| EXERCISE DESCRIPTION |
Output the material below in its entirety, exactly as given.

| DATA BLOCK |

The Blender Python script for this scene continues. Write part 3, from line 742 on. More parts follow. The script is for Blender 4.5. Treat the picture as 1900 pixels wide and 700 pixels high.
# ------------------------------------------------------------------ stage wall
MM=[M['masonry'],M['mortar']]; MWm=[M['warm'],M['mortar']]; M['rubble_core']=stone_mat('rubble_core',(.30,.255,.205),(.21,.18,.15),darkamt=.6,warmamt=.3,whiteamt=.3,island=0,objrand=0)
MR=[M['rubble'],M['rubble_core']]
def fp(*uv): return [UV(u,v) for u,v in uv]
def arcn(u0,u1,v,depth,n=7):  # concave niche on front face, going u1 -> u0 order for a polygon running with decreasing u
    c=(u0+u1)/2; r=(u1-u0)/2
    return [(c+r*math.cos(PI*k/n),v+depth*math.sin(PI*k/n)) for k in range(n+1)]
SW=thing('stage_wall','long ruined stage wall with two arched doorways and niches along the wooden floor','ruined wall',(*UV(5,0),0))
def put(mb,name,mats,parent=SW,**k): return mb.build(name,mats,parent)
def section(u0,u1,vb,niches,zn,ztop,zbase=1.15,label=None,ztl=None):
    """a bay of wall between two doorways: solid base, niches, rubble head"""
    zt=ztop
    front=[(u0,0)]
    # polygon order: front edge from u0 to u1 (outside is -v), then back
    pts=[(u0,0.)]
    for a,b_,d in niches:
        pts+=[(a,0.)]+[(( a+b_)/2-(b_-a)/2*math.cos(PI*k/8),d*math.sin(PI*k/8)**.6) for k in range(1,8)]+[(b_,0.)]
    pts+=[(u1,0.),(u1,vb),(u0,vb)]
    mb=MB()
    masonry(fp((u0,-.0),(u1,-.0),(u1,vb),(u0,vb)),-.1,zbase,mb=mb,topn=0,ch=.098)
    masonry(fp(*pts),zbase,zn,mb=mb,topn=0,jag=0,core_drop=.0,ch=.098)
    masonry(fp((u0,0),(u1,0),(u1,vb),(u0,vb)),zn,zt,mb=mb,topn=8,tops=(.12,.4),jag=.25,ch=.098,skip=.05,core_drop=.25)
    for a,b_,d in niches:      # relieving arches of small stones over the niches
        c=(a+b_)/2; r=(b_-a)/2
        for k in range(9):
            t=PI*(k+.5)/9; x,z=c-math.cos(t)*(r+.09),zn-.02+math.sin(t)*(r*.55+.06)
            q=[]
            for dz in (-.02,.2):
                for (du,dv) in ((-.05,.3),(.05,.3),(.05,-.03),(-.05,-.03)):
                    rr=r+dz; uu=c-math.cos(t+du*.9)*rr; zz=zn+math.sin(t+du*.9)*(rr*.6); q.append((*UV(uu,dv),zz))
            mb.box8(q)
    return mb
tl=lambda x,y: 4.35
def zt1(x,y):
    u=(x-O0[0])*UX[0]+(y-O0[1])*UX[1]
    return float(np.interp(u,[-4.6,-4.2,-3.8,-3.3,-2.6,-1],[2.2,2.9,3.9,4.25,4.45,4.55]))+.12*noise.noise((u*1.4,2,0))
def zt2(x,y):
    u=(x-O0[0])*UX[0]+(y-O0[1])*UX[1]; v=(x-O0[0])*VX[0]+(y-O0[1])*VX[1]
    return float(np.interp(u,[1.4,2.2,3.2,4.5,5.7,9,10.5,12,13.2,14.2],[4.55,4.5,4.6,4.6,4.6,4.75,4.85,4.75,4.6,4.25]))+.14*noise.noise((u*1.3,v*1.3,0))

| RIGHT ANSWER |
The Blender Python script for this scene continues. Write part 3, from line 742 on. More parts follow. The script is for Blender 4.5. Treat the picture as 1900 pixels wide and 700 pixels high.
# ------------------------------------------------------------------ stage wall
MM=[M['masonry'],M['mortar']]; MWm=[M['warm'],M['mortar']]; M['rubble_core']=stone_mat('rubble_core',(.30,.255,.205),(.21,.18,.15),darkamt=.6,warmamt=.3,whiteamt=.3,island=0,objrand=0)
MR=[M['rubble'],M['rubble_core']]
def fp(*uv): return [UV(u,v) for u,v in uv]
def arcn(u0,u1,v,depth,n=7):  # concave niche on front face, going u1 -> u0 order for a polygon running with decreasing u
    c=(u0+u1)/2; r=(u1-u0)/2
    return [(c+r*math.cos(PI*k/n),v+depth*math.sin(PI*k/n)) for k in range(n+1)]
SW=thing('stage_wall','long ruined stage wall with two arched doorways and niches along the wooden floor','ruined wall',(*UV(5,0),0))
def put(mb,name,mats,parent=SW,**k): return mb.build(name,mats,parent)
def section(u0,u1,vb,niches,zn,ztop,zbase=1.15,label=None,ztl=None):
    """a bay of wall between two doorways: solid base, niches, rubble head"""
    zt=ztop
    front=[(u0,0)]
    # polygon order: front edge from u0 to u1 (outside is -v), then back
    pts=[(u0,0.)]
    for a,b_,d in niches:
        pts+=[(a,0.)]+[(( a+b_)/2-(b_-a)/2*math.cos(PI*k/8),d*math.sin(PI*k/8)**.6) for k in range(1,8)]+[(b_,0.)]
    pts+=[(u1,0.),(u1,vb),(u0,vb)]
    mb=MB()
    masonry(fp((u0,-.0),(u1,-.0),(u1,vb),(u0,vb)),-.1,zbase,mb=mb,topn=0,ch=.098)
    masonry(fp(*pts),zbase,zn,mb=mb,topn=0,jag=0,core_drop=.0,ch=.098)
    masonry(fp((u0,0),(u1,0),(u1,vb),(u0,vb)),zn,zt,mb=mb,topn=8,tops=(.12,.4),jag=.25,ch=.098,skip=.05,core_drop=.25)
    for a,b_,d in niches:      # relieving arches of small stones over the niches
        c=(a+b_)/2; r=(b_-a)/2
        for k in range(9):
            t=PI*(k+.5)/9; x,z=c-math.cos(t)*(r+.09),zn-.02+math.sin(t)*(r*.55+.06)
            q=[]
            for dz in (-.02,.2):
                for (du,dv) in ((-.05,.3),(.05,.3),(.05,-.03),(-.05,-.03)):
                    rr=r+dz; uu=c-math.cos(t+du*.9)*rr; zz=zn+math.sin(t+du*.9)*(rr*.6); q.append((*UV(uu,dv),zz))
            mb.box8(q)
    return mb
tl=lambda x,y: 4.35
def zt1(x,y):
    u=(x-O0[0])*UX[0]+(y-O0[1])*UX[1]
    return float(np.interp(u,[-4.6,-4.2,-3.8,-3.3,-2.6,-1],[2.2,2.9,3.9,4.25,4.45,4.55]))+.12*noise.noise((u*1.4,2,0))
def zt2(x,y):
    u=(x-O0[0])*UX[0]+(y-O0[1])*UX[1]; v=(x-O0[0])*VX[0]+(y-O0[1])*VX[1]
    return float(np.interp(u,[1.4,2.2,3.2,4.5,5.7,9,10.5,12,13.2,14.2],[4.55,4.5,4.6,4.6,4.6,4.75,4.85,4.75,4.6,4.25]))+.14*noise.noise((u*1.3,v*1.3,0))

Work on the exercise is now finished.